In Italy Online Free Speech is in Danger
Perhaps the next time that U.S. Secretary of State Hillary Rodham Clinton will look for an example of "threats to the free flow of information," she won't speak about "China, Tunisia, and Uzbekistan".
Perhaps the next time U.S. Secretary of State will speak about a nation where "bloggers and activists were detained," she won't speak about Egypt.
Perhaps the next time, she will speak about Italy.
Soon or later, the Italian parliament will discuss an Executive Order of the Government about wire-tapping that includes a rule headed to any website. According to this bill before Italian parliament, anyone who runs a website, any blogger like me too, "will be obliged to arrange for a rectification of any information published online, within 48 hours from the request, although the request is groundless. In the absence of timely correction, the penalty will be a fine up to 12.000 euros."
This new bill endangers free speech and is a threat to Italian democracy.

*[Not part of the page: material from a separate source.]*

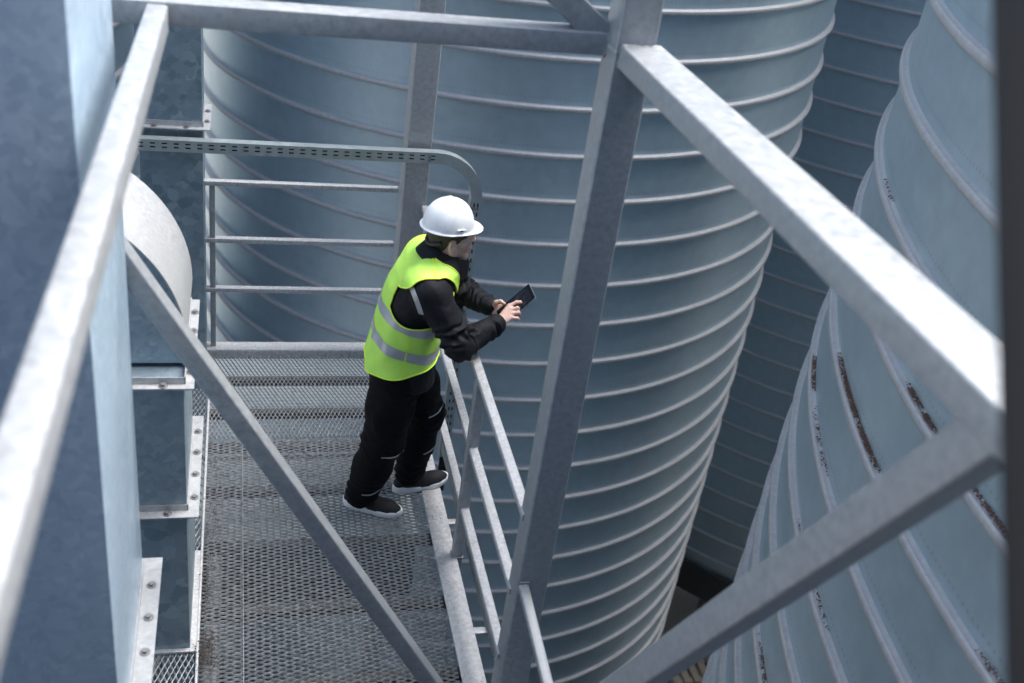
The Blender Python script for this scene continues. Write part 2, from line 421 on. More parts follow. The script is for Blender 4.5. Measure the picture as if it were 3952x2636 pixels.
t = thing('shade_landing', 'unseen dark landing added below the viewer to shade undersides and reflections', 'landing', (0, -0.9, -1.65))  # added below the view to shade the brace underside and darken reflections
bm = bmesh.new(); add_box(bm, (-1.6, -3.15, -1.69), (1.5, 1.0, -1.65)); obj('plate', bm, M_SHADE_STEEL, t)
for x in (-1.55, 1.45):
    bm = bmesh.new(); add_box(bm, (x-.04, -3.14, -1.84), (x+.04, 0.98, -1.693)); obj('stringer', bm, M_SHADE_STEEL, t)
# ------------------------------------------------------------------ walkway
def grating(name, x0, x1, y0, y1, z, axis, parent, mat, LW=0.062, SW=0.0240, th=0.0024, ht=0.0058, seed=1):
    """expanded metal: zig-zag ribbons standing on edge, touching at the bonds; axis = direction of the long diagonal"""
    rnd = np.random.RandomState(seed)
    if axis == 'X': l0, l1, s0, s1 = x0, x1, y0, y1
    else: l0, l1, s0, s1 = y0, y1, x0, x1
    nrow = int((s1-s0)/(SW/2)); nper = int((l1-l0)/LW) + 1
    Vs, Fs, nb = [], [], 0
    ph = np.array([0.0, 0.13, 0.5, 0.63]); lev = np.array([1, 1, -1, -1.0])
    tt = (np.arange(nper)[:, None] + ph[None]).ravel()*LW + l0
    lv = np.tile(lev, nper)
    keep = tt <= l1 + 1e-6; tt, lv = tt[keep], lv[keep]; n = len(tt)
    for j in range(nrow):
        sgn = 1 if j % 2 == 0 else -1
        c = s0 + (j+0.5)*SW/2 + sgn*lv*(SW/4 - th*0.35) + rnd.normal(0, 0.0004, n)
        zz = z + rnd.normal(0, 0.0005, n) + lv*sgn*0.0012
        A = np.zeros((n, 4, 3))
        slant = 0.0022
        for k, (ds, dz) in enumerate(((-th/2+slant, 0), (th/2+slant, -0.0006), (th/2-slant, -ht), (-th/2-slant, -ht))):
            if axis == 'X': A[:, k] = np.stack([tt, c+ds, zz+dz], 1)
            else: A[:, k] = np.stack([c+ds, tt, zz+dz], 1)
        Vs.append(A.reshape(-1, 3))
        b = nb + 4*np.arange(n-1)
        for k in range(4):
            k2 = (k+1) % 4
            Fs.append(np.stack([b+k, b+4+k, b+4+k2, b+k2], 1))
        nb += 4*n
    return from_np(name, np.concatenate(Vs), np.concatenate(Fs), mat, parent, None)

WX0, WX1 = -0.165, 0.940
walk = thing('walkway', 'expanded metal mesh walkway the man in the vest is standing on', 'walkway', (0.4, 4.0, FZ))
grating('floor_grating', -0.13, WX1-0.004, 2.15, 4.93, FZ, 'X', walk, M_GRATE, seed=1)['label'] = 'grating with its diamonds lying across the walkway'
grating('overlap_grating', -0.16, 0.02, 2.15, 4.93, FZ-0.010, 'X', walk, M_GRATE, seed=2)
grating('end_grating', -0.16, WX1, 4.935, 5.80, FZ, 'Y', walk, M_GRATE, seed=3)['label'] = 'far grating with its diamonds lying along the walkway'
grating('side_grating', -0.60, -0.168, 2.3, 5.45, FZ-0.012, 'Y', walk, M_GRATE, seed=4)
bm = bmesh.new()                                           # right kerb: channel lying on its side
add_prism(bm, rrect(0.105, 0.012, 0.004), (0.9935, 1.9, FZ+0.002), (0.9935, 5.76, FZ+0.002))
add_box(bm, (1.034, 1.9, FZ-0.14), (1.046, 5.76, FZ-0.0045)); obj('kerb_channel', bm, M_KERB, walk)
bm = bmesh.new()
add_prism(bm, rrect(0.012, 0.07, 0.004), (-0.168, 1.9, FZ-0.03), (-0.168, 5.5, FZ-0.03)); obj('edge_angle', bm, M_KERB, walk)
bm = bmesh.new()                                           # end beam
add_prism(bm, rrect(0.10, 0.075, 0.012), (-0.196, 5.90, FZ-0.036), (1.10, 5.90, FZ-0.036)); obj('end_beam', bm, M_KERB, walk)
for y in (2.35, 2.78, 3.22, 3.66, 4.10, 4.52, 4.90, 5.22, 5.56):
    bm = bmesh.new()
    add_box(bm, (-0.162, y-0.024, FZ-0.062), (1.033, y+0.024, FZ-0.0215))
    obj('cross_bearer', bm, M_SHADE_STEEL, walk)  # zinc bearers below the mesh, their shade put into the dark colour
bm = bmesh.new()
for x0 in (0.02,): add_tube(bm, [(x0, 2.15, FZ+0.001), (x0+0.004, 3.2, FZ), (x0-0.002, 4.93, FZ)], 0.0028, 6)
obj('sheet_edge', bm, M_GRATE, walk)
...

But this isn't the first attempt of the Italian Government to stifle free speech. In 2010, they intended to "make Internet service providers (ISPs), and hosting sites such as Blogspot and YouTube, liable for content in the same way a television station is. In the strictest interpretation of the law, the sites and ISPs would have to monitor all content on their sites, content which is uploaded by millions of individual users (…) Authority for Communications Guarantees president Corrado Calabrò has said that Italy would be unique in the West as imposing Internet restrictions until now only imposed by authoritarian governments." What you have just read is a cable from Wikileaks.
Why all this? Again from the Wikileaks' cable: "Advocates of Internet freedom have repeatedly warned us that Italy's traditional elites — on both sides of the political spectrum — are very uncomfortable with the Internet's ability to bypass the traditional media that they control."